ODETTA: I give singing lessons but my feeling is that when we’re born, the first thing we do is take a breath. Nobody needs to teach us how to breathe. That’s a natural thing. The second thing we do is make a sound. You see little kids running around all day long screaming and hollering. They never come up with sore throats. So really, in voice lessons, all I do is remind the person of what it is that is happening. And to stay away from the throat.

SUN: The voice comes from deeper down?

ODETTA: The diaphragm is like the bellows. The face is like the sounding board. And you leave the strings or the vocal chords alone. When I was giving voice lessons at my home in New York, a great part of the voice lesson had to do with philosophies — theirs and mine. Because what is it you’re going to project? You can play the notes on a piano, but as we are singing and interpreting a song, it’s coming out of our experience. I encourage them to gamble on what it is they feel, and just put it out there. A response, positive or negative, will always come after you’ve done what you’ve got to do.

SUN: Is there a story behind the crystal on your forehead?

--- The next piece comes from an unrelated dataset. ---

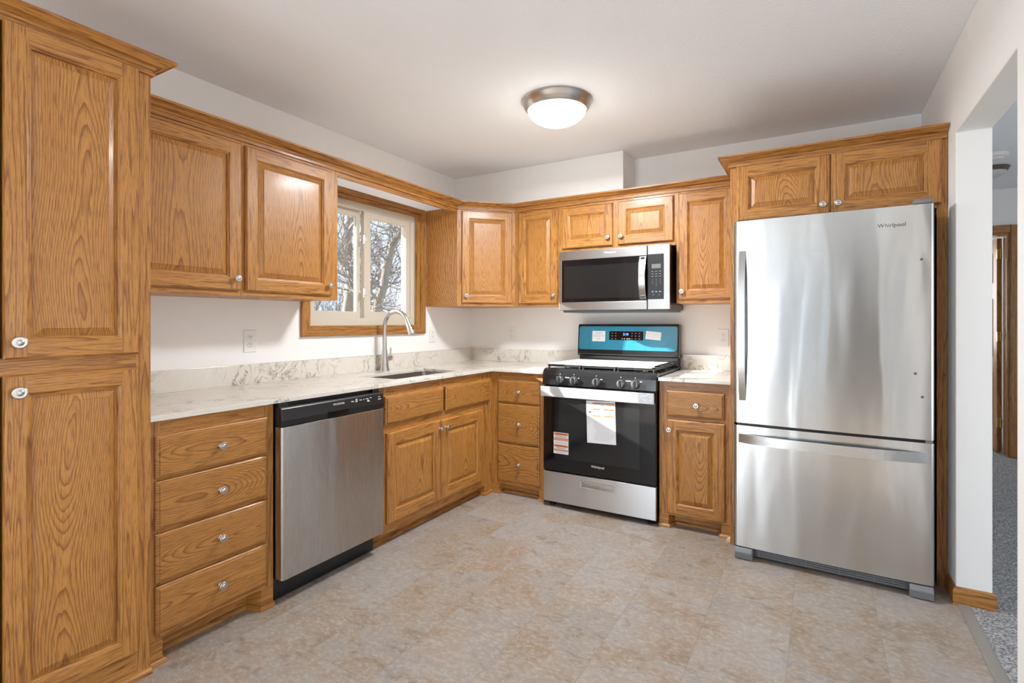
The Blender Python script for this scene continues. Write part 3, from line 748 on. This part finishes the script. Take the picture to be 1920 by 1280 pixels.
# backguard
bg = MB(); bg.box(.006, RWD - .006, .60, .672, .905, .995, ENAMEL); bgo = bg.build('backguard', t, bevel=.003)
m = MB(); m.prism([(.575, .985), (.596, 1.206), (.605, 1.212), (.672, 1.212), (.672, .975), (.585, .975)], 'x', -.002, RWD + .002, ENAMEL); m.build('console', bgo, bevel=.006)
# film: tilted plate lying on the console face
ang = math.atan2(.021, .221)
fo = bpy.data.objects.new('protective_film', None)
def plate(name, x0, x1, s0, s1, th, mt, parent, rr=0.0, off=0.0, rotp=0.0):
    """flat plate on the tilted console; s measured up the face from its foot"""
    m = MB(); hx, hz = (x1 - x0) / 2, (s1 - s0) / 2
    pl = rrect(hx, hz, max(rr, .0005), 4)
    if rotp: pl = [(a * math.cos(rotp) - b * math.sin(rotp), a * math.sin(rotp) + b * math.cos(rotp)) for a, b in pl]
    m.prism(pl, 'y', -th, 0, mt)
    o = m.build(name, parent); o.location = ((x0 + x1) / 2, .575 + (s0 + s1) / 2 * math.sin(ang) - off, .985 + (s0 + s1) / 2 * math.cos(ang)); o.rotation_euler = (-ang, 0, 0)
    return o
fm = plate('protective_film', .010, RWD - .010, .038, .212, .0012, FILM, bgo, .018)
dsp = plate('display', .250, .505, .112, .176, .001, GLOSS, bgo, .004, .0014)
s1_ = plate('sticker', .116, .218, .100, .178, .0006, PAPER, bgo, .001, .0014); s1_['label'] = 'white sticker with black capitals'
s2_ = plate('sticker', .523, .632, .118, .176, .0006, PAPER, bgo, .001, .0014, R(-5)); s2_['label'] = 'white slanted sticker with faint print'
for sdt, dz in (('REMOVE', .020), ('PROTECTIVE', .0), ('FILM', -.020)): text('lettering', sdt, .0165, INKG, s1_, (0, -.0010, dz), sx=.95)
m = MB()
for dz in (.016, .006, -.006, -.014): m.box(-.045, .045, -.0012, -.0004, dz - .0014, dz + .0014, simple('faint_print', (.72, .62, .6), .6))
m.build('text_lines', s2_); s2_.children[0].rotation_euler = (0, R(5), 0)
text('clock_digits', '2:10', .024, BLUE, dsp, (-.002, -.0014, .010))
marks(dsp, [(x - .005, x + .005, -.0016, -.0008, dz_ - .002, dz_ + .002) for x in (-.105, -.078, .045, .072, .100) for dz_ in (.018, -.002, -.022)], PRINTG)
marks(dsp, [(x - .005, x + .005, -.0016, -.0008, -.024, -.021) for x in (-.028, -.012, .010, .026)], PRINT)
for x in (.045, RWD - .045):
    for y in (.05, .60): MB().lathe([(.0, 0), (.02, 0), (.02, .014), (.009, .016), (.009, .036), (0, .036)], (x, y, 0), 'z', BLACK, 16).build('foot', t)
# packing sheets on the grates, instruction sheet behind the door handle
m = MB(); m.box(X0 + .012, X0 + .715, 3.172, 3.255, .9455, .9485, FOAM); tag(m.build('foam_sheet'), 'narrow white packing sheet lying along the front of the stove grates', 'packing sheet', 'packing sheets on the stove')
m = MB(); m.box(X0 + .012, X0 + .690, 3.264, 3.69, .9455, .9485, FOAM); tag(m.build('foam_sheet'), 'wide white packing sheet lying on the back of the stove grates', 'packing sheet', 'packing sheets on the stove')
t = thing('instruction_sheet', 'white instruction sheet with orange bars hanging from the oven door handle', 'paper', (-1.181, 3.1285, .46)); t.rotation_euler = (0, R(-1.5), 0)
m = MB(); m.box(-.096, .096, -.0012, 0, 0, .268, PAPER); po = m.build('sheet', t)
m = MB()
for z in (.250, .212, .170): m.box(-.055, .09, -.0018, -.001, z, z + .008, ORANGE)
m.build('orange_bar', po)
m = MB()
for z in (.24, .23, .222, .20, .19, .182): m.box(-.05, .085, -.0018, -.001, z, z + .0022, INKG)
for i in range(15): z = .155 - i * .0095; m.box(-.05 + (.02 if i > 4 else 0) * random.random(), .085 - .03 * random.random(), -.0018, -.001, z, z + .0016, INKG)
m.box(-.079, -.066, -.0018, -.001, .190, .203, INK); m.box(.0, .022, -.0022, -.001, .165, .262, INKG); m.build('print', po)

# ================================================================== microwave
t = thing('microwave', 'stainless over-the-range microwave with black door window above the stove', 'microwave', (-1.615, 3.42, 0))
w = .788
MB().box(.004, w - .004, .022, .398, 1.312, 1.735, BLACK).build('body', t)
MB().box(.02, w - .02, .03, .39, 1.297, 1.312, DKGREY).build('vent_grille', t)
m = MB(); m.grid([0, .022, .632, .640], [1.312, 1.370, 1.668, 1.733], {(1, 1)}, 0, .022, 'y', SSM); dz = m.build('door', t, bevel=.003)
MB().box(.022, .640, -.0006, .02, 1.370, 1.668, GLOSS).build('door_glass', dz)
MB().box(.045, .585, -.0012, .0, 1.395, 1.625, MESHW).build('window', dz)
m = MB(); m.bowed('z', 1.384, 1.662, .594, .636, -.006, .036, .008, SS); m.box(.603, .628, -.02, .0, 1.39, 1.40, BLACK); m.box(.603, .628, -.02, .0, 1.645, 1.655, BLACK); m.build('handle', dz, smooth=30)
text('brand_lettering', 'Whirlpool', .020, PRINT, dz, (.383, -.0008, 1.705))
m = MB(); m.box(.6445, w, 0, .022, 1.312, 1.733, SSM); cpo = m.build('control_panel', t, bevel=.002)
MB().box(.645, .750, -.001, .0, 1.378, 1.674, BLACK).build('keypad', cpo, bevel=.0006)
MB().box(.671, .730, -.0018, -.0005, 1.580, 1.608, LCD).build('display', cpo)
text('lettering', '1', .014, PRINTG, cpo, (.702, -.002, 1.594))
for i, ch in enumerate('123456789'): text('lettering', ch, .010, PRINTG, cpo, (.676 + .025 * (i % 3), -.0012, 1.507 - .0135 * (i // 3)))
text('lettering', '0', .010, PRINTG, cpo, (.701, -.0012, 1.466))
marks(cpo, [(x - .007, x + .007, -.0014, -.0005, z - .0014, z + .0014) for z in (1.560, 1.544, 1.528) for x in (.677, .701, .726)] +
      [(x - .006, x + .006, -.0014, -.0005, 1.424, 1.431) for x in (.677, .701, .726)] + [(x - .003, x + .003, -.0014, -.0005, 1.404, 1.408) for x in (.682, .72)], PRINTG)

# ================================================================== refrigerator
t = thing('refrigerator', 'large stainless bottom-freezer refrigerator standing next to the doorway wall', 'refrigerator', (-.378, 2.935, 0), R(-2.0))
w = .817
MB().box(.004, w - .004, .075, .70, .05, 1.735, SIDE).build('body', t, bevel=.004)
def fdoor(z0, z1, name):
    P = []; N = 28
    for i in range(N + 1):
        u = i / N; x = .010 + (w - .020) * u; y = .006 - .008 * (1 - (2 * u - 1) ** 2)
        P.append((x, y))
    P = [(0, .07), (0, .020), (.003, .012)] + P + [(w - .003, .012), (w, .020), (w, .07)]
    return MB().prism(P, 'z', z0, z1, SSF)
du = fdoor(.706, 1.750, 'door').build('door', t, smooth=25)
dl = fdoor(.066, .692, 'freezer_drawer').build('freezer_drawer', t, smooth=25)
for o, z0, z1 in ((du, .706, 1.750), (dl, .066, .692)):
    for a, b_, y in ((-.0006, .004, .012), (w - .004, w + .0006, .016)): MB().box(a, b_, y, .07, z0, z1, SIDE).build('side_trim', o)
MB().box(.02, w - .02, .03, .075, .692, .706, BLACK).build('gasket', t)
m = MB(); m.bowed('z', .822, 1.595, .022, .054, .002, .042, .010, SS, 24, 1); m.build('handle', du, smooth=30)
m = MB(); m.bowed('x', .020, w - .022, .604, .650, .002, .046, .010, SS, 30, 1); m.build('handle', dl, smooth=30)
text('brand_lettering', 'Whirlpool', .025, DKGREY, du, (.665, -.0012, 1.666))
for x, z, y in ((.772, 1.505, .0037), (.750, .998, .0022), (.775, .895, .0040)): MB().lathe([(0, .003), (.0055, .0025), (.006, 0)], (x, y, z), '-y', DKGREY, 12).build('hole_plug', du)
MB().prism([(w - .075, .004), (w - .01, -.002), (w - .003, .01), (w - .003, .14), (w - .075, .14)], 'z', 1.752, 1.772, GREY).build('hinge_cover', t, bevel=.005)
m = MB(); m.box(w - .03, w - .004, .012, .05, .6925, .7055, GREY); m.build('middle_hinge', t)
for x0, x1 in ((.002, .085), (w - .088, w - .002)):
    m = MB(); m.prism([(-.002, .002), (-.012, .040), (.004, .060), (.12, .060), (.12, .002)], 'x', x0, x1, GREY); m.build('foot', t, bevel=.005)
m = MB(); m.box(.085, w - .088, .045, .06, .012, .062, DKGREY)
for i in range(4): z = .018 + .011 * i; m.box(.10, w - .10, .041, .046, z, z + .005, GREY)
for i in range(9): x = .11 + .07 * i; m.box(x, x + .004, .040, .046, .016, .058, GREY)
m.build('toe_grille', t)

# ================================================================== ceiling light
def dome(name, label, loc, s, lit):
    t = thing(name, label, 'ceiling light', loc)
    MB().lathe([(.0, 0), (.192 * s, 0), (.195 * s, -.006 * s), (.188 * s, -.014 * s), (.182 * s, -.030 * s), (.178 * s, -.034 * s), (.170 * s, -.048 * s), (.164 * s, -.054 * s), (.158 * s, -.052 * s), (.150 * s, -.02 * s)], (0, 0, 0), 'z', NICK if lit else MET2, 48).build('rim', t, smooth=40)
    P = [(.162 * s * math.cos(R(a)), (-.046 - .086 * math.sin(R(a))) * s) for a in range(0, 90, 9)] + [(.0, -.132 * s)]
    MB().lathe(P, (0, 0, 0), 'z', BULB if lit else FROST, 48).build('glass_bowl', t, smooth=60)
    MB().lathe([(0, 0), (.014 * s, -.001), (.015 * s, -.006 * s), (.010 * s, -.010 * s), (.006 * s, -.016 * s), (0, -.018 * s)], (0, 0, -.130 * s), 'z', NICK if lit else MET2, 16).build('finial', t, smooth=50)
    return t
dome('ceiling_light', 'lit flush dome ceiling light with nickel rim in the kitchen', (-1.24, 2.60, CZ), 1, True)
lp = bpy.data.lights.new('ceiling_lamp', 'AREA'); lp.shape = 'DISK'; lp.size = .29; lp.energy = 30; lp.color = (.94, .97, 1)
lo = bpy.data.objects.new('ceiling_lamp', lp); C.objects.link(lo); lo.location = (-1.24, 2.60, 2.285)
lp = bpy.data.lights.new('lamp_glow', 'POINT'); lp.energy = 2.5; lp.shadow_soft_size = .12; lp.color = (1, .93, .85)
lo = bpy.data.objects.new('lamp_glow', lp); C.objects.link(lo); lo.location = (-1.24, 2.60, 2.20)
dome('ceiling_light', 'small dark unlit dome ceiling light seen through the doorway', (1.165, 5.46, CZ), .62, False)
t = thing('smoke_detector', 'round white smoke detector on the ceiling beyond the doorway', 'smoke detector', (1.10, 5.02, CZ))
MB().lathe([(0, 0), (.075, 0), (.075, -.022), (.068, -.028), (.05, -.030), (.048, -.040), (0, -.042)], (0, 0, 0), 'z', WHITE, 28).build('housing', t, smooth=35)

# ================================================================== outlets
def outlet(label, loc, rot, deco=False):
    t = thing('wall_outlet', label, 'outlet', loc, rot, 'white wall outlets above the counters')
    MB().box(-.0365, .0365, -.006, 0, -.060, .060, WHITE).build('cover_plate', t, bevel=.003)
    if deco:
        o = MB().box(-.0165, .0165, -.008, -.004, -.034, .034, WHITE).build('receptacle', t, bevel=.001); zs = (.017, -.017)
        m = MB()
        for z in zs:
            for x in (-.006, .006): m.box(x - .001, x + .001, -.0086, -.007, z, z + .008, INK)
            m.lathe([(0, .0086), (.0022, .0086), (.0022, .006)], (0, 0, z - .007), '-y', INK, 8)
        m.box(-.005, .005, -.0095, -.007, -.003, .003, PRINT); m.build('slots', o)
    else:
        for z in (.021, -.021):
            q = MB(); q.lathe([(0, .0085), (.0155, .0085), (.0165, .0075), (.0165, .005)], (0, 0, z), '-y', WHITE, 20); o = q.build('receptacle', t)
            m = MB()
            for x in (-.006, .006): m.box(x - .0011, x + .0011, -.0092, -.008, z + .001, z + .009, INK)
            m.lathe([(0, .0092), (.0025, .0092), (.0025, .007)], (0, 0, z - .007), '-y', INK, 8); m.build('slots', o)
outlet('white duplex outlet on the wall under the two-door cabinet left of the window', (XW, 1.723, 1.124), L90)
outlet('white outlet on the wall just right of the window casing', (XW, 3.274, 1.128), L90, True)
outlet('white duplex outlet on the back wall left of the stove', (-2.243, YB, 1.130), 0)
outlet('white rectangular outlet on the back wall beside the refrigerator', (-.563, YB, 1.121), 0, True)

# ================================================================== trees outside the window
def tree(label, base, top, r0, seed, spread, nb, reach=1.0):
    rg = random.Random(seed); base, top = Vector(base), Vector(top)
    sh = 'shrub' in label; t = thing('bare_shrub' if sh else 'bare_tree', label, 'shrub' if sh else 'tree', base)
    P = []; N = 12; H = top - base
    for i in range(N + 1):
        u = i / N; P.append(Vector(H * u) + Vector((rg.uniform(-1, 1), rg.uniform(-1, 1), 0)) * .07 * (0 < i < N))
    MB().tube(P, [r0 * (1 - .72 * i / N) for i in range(N + 1)], BARK, 10).build('trunk', t, smooth=60)
    m = MB(); cnt = [0]
    def grow(p, d, L, r, lev):
        q = [p]; k = 4
        for i in range(k):
            d = (d + Vector((rg.gauss(0, .16), rg.gauss(0, .16), rg.gauss(.05, .14)))).normalized(); q.append(q[-1] + d * L / k)
        m.tube(q, [r * (1 - .15 * i) for i in range(k + 1)], BARK if lev < 1 else TWIG, 5 if lev < 2 else 3, False)
        if lev >= 4: return
        for i in range(1, k + 1):
            for _ in range(2 if lev < 3 else 1):
                ax = Vector((rg.gauss(0, 1), rg.gauss(0, 1), rg.gauss(.25, .8))).normalized()
                grow(q[i], (d * .75 + ax * .75).normalized(), L * rg.uniform(.45, .68), r * .50, lev + 1)
    for i in range(nb):
        u = rg.uniform(.18, 1.0); p = H * u; a = rg.uniform(0, 6.28)
        d = Vector((math.cos(a), math.sin(a), rg.uniform(.15, .9))).normalized()
        grow(p, d, reach * rg.uniform(.9, 1.5), r0 * .30 * (1.1 - .6 * u), 1)
    m.build('branches', t)
tree('bare pale tree with an upright trunk seen through the left window sash', (-9.5, 8.75, -.6), (-9.5, 8.50, 5.8), .18, 3, .5, 10, 1.3)
tree('bare pale tree with a leaning trunk seen through the right window sash', (-8.0, 7.16, -.6), (-8.0, 9.28, 4.6), .14, 8, .5, 5, 1.0)
tree('tangled bare shrub filling the bottom of the window behind the trees', (-12.0, 10.6, -.6), (-12.2, 11.0, 1.1), .12, 21, .5, 13, 1.5)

ODETTA: For some reason, years ago, I started wearing a band around there, but that seemed to smother me. One day, there was a little something that I’d broken off of something else. I put a wire in it and twisted it and put it in the middle of my forehead. Kids will ask me what it is and I’ll say, “That’s my third eye.” They’ll say, “Can you really see through it?” Or they’ll say, “How do you put that in?” I tell them, “Well, I went and got an operation, and I had a hole put in my head.” “You did!” And I say, “Don’t believe that!” Crystals are healing things. They bring in energies. We live in an incredible time when the power of crystals and other more wholistic views are possible to come by. I think we are even getting close to the time when a man and a woman can really sit down and talk to each other and get past the decals, really be able to work together.

SUN: Close to the time? Not quite yet?

ODETTA: There are individuals who are doing it now. And I think that it will happen more and more. And the more it happens, the more encouraging it will be. We have all inherited stuff that’s not necessarily our own. Then we find ourselves defending it. [Laughs.] And we’re in a time when men aren’t as threatened, and when we as women don’t have to threaten. We understand that this is, after all, the world we grew up in and we can change it.